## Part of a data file
◇ ◇ ◇
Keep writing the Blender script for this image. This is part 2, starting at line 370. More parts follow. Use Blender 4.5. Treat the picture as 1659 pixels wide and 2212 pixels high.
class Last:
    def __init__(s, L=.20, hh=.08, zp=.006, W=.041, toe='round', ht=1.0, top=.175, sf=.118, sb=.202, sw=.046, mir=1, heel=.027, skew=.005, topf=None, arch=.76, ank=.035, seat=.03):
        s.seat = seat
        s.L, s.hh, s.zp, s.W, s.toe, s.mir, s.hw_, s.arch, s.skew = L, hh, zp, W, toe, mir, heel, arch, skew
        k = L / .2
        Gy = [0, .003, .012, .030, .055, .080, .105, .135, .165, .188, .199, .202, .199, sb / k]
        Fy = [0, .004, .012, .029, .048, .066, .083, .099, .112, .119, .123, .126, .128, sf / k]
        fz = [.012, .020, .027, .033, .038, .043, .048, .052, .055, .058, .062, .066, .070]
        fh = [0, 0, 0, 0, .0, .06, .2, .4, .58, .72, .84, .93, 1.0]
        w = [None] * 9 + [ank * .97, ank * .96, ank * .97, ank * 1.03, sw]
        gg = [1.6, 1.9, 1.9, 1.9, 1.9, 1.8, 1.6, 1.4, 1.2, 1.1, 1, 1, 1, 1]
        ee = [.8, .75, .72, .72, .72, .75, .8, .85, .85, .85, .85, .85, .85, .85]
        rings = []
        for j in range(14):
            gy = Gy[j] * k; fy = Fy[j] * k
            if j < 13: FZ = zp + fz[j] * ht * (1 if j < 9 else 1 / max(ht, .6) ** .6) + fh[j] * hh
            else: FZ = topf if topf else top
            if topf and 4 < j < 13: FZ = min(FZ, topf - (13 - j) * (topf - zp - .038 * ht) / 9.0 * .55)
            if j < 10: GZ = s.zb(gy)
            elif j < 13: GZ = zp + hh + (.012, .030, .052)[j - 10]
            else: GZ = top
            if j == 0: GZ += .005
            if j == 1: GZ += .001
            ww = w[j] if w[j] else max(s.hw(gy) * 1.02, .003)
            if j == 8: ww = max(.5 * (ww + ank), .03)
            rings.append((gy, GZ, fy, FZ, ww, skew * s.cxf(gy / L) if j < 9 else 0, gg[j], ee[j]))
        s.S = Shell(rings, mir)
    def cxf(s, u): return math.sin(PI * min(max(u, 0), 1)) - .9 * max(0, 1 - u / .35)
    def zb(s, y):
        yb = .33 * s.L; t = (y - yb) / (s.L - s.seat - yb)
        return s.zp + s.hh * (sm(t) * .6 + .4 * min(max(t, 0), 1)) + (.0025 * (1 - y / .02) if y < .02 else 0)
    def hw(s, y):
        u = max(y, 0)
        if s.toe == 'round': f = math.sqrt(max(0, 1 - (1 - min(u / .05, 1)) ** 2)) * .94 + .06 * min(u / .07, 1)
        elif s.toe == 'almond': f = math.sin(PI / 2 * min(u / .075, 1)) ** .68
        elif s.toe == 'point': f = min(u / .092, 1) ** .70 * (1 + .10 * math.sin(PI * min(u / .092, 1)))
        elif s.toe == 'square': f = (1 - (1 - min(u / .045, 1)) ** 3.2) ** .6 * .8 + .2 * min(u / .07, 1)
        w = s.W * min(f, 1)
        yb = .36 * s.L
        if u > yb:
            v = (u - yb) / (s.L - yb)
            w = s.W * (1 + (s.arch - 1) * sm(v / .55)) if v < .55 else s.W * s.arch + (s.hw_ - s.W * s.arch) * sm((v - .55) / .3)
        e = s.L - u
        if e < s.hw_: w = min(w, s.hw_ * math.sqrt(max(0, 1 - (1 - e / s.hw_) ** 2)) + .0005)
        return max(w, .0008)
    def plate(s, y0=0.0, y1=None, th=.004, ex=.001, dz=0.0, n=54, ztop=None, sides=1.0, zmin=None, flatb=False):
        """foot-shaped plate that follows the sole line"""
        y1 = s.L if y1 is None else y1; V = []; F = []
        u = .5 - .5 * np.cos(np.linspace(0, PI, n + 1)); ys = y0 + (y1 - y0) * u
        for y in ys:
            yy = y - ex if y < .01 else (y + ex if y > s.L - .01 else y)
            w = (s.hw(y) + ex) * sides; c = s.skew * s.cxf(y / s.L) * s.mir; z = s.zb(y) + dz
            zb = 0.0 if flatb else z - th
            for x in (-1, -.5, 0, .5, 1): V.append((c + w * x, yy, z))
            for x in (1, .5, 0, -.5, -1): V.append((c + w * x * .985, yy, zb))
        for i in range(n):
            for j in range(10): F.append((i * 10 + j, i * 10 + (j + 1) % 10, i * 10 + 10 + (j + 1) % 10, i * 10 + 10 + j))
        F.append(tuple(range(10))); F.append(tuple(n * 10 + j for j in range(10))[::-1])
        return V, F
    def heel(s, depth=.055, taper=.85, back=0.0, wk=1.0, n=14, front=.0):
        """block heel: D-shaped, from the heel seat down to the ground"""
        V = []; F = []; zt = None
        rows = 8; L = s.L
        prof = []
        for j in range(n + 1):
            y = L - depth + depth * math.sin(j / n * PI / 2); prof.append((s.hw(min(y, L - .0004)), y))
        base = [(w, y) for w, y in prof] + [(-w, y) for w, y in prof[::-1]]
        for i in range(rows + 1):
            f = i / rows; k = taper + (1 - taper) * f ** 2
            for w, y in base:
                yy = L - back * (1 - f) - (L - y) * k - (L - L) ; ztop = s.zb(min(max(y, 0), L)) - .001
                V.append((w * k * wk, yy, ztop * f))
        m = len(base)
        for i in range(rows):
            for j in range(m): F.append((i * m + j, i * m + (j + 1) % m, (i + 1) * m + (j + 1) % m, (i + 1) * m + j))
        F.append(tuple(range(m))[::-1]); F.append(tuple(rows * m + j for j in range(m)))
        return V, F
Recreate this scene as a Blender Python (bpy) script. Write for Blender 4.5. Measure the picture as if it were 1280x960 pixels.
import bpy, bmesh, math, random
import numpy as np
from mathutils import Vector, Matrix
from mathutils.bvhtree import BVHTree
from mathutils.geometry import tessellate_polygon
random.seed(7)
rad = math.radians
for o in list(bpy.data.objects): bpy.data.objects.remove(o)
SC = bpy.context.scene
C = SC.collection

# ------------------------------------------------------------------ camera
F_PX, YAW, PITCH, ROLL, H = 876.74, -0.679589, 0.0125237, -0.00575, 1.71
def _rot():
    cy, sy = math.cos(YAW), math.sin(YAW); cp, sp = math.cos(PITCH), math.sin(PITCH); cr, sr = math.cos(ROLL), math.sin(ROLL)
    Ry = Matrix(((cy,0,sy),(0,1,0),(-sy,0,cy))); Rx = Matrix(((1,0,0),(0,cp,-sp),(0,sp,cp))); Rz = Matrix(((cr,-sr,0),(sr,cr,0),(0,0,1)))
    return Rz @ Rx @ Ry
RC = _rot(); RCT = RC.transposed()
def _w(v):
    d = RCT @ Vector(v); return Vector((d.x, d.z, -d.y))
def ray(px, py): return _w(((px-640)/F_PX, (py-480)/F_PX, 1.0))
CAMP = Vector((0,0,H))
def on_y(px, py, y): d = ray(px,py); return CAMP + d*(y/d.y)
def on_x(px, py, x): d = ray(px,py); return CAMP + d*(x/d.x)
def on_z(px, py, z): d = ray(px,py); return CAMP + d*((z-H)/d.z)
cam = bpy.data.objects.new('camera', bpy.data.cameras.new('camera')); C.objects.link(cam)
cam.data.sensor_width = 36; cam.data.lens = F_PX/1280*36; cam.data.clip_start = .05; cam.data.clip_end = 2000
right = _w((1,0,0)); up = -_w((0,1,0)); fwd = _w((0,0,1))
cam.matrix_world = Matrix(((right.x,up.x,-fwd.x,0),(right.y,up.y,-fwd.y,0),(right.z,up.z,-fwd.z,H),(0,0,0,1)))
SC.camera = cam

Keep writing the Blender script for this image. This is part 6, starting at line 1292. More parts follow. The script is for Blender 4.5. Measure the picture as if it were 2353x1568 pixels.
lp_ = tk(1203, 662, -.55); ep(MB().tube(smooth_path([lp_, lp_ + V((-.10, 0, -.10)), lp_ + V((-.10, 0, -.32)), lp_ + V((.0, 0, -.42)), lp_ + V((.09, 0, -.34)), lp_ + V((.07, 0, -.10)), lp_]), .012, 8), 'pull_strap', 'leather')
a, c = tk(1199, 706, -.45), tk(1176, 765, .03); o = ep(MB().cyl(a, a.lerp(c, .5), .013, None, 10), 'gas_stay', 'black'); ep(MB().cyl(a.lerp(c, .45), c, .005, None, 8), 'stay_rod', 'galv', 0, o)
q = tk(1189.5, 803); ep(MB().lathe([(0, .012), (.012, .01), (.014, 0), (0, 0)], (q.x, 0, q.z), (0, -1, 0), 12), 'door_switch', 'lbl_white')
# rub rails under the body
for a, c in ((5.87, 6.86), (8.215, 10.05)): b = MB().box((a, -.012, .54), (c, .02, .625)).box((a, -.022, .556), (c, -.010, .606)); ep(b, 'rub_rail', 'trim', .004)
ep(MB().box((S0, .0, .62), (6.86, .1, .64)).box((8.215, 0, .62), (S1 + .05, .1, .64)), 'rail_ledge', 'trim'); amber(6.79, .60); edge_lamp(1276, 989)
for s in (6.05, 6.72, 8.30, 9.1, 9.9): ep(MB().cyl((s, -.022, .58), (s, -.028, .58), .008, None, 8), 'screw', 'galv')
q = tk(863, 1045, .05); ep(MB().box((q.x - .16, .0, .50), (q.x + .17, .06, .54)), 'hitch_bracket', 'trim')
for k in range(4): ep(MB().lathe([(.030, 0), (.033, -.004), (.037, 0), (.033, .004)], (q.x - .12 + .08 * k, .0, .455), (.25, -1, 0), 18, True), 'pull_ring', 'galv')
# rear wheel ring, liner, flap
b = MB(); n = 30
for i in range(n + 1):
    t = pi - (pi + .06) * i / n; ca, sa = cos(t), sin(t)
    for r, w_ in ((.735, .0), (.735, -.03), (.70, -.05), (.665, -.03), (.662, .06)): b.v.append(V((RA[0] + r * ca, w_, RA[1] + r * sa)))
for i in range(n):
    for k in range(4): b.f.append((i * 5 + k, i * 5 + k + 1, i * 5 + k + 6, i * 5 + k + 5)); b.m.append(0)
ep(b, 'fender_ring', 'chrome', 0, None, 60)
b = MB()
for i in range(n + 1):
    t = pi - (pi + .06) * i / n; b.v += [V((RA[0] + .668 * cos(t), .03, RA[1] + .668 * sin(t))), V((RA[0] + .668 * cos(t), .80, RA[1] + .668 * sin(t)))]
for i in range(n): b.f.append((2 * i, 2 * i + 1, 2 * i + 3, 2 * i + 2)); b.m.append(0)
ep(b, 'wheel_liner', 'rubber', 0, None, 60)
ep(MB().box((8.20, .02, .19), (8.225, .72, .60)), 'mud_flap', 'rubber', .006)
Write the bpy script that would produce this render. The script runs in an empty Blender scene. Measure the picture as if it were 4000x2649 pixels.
◇ ◇ ◇
## The exercise
Show each line of the listing that holds the string "picture".

## Solution below
Keep writing the Blender script for this image. This is part 2, starting at line 370. More parts follow. Use Blender 4.5. Treat the picture as 1659 pixels wide and 2212 pixels high.
Recreate this scene as a Blender Python (bpy) script. Write for Blender 4.5. Measure the picture as if it were 1280x960 pixels.
Keep writing the Blender script for this image. This is part 6, starting at line 1292. More parts follow. The script is for Blender 4.5. Measure the picture as if it were 2353x1568 pixels.
Write the bpy script that would produce this render. The script runs in an empty Blender scene. Measure the picture as if it were 4000x2649 pixels.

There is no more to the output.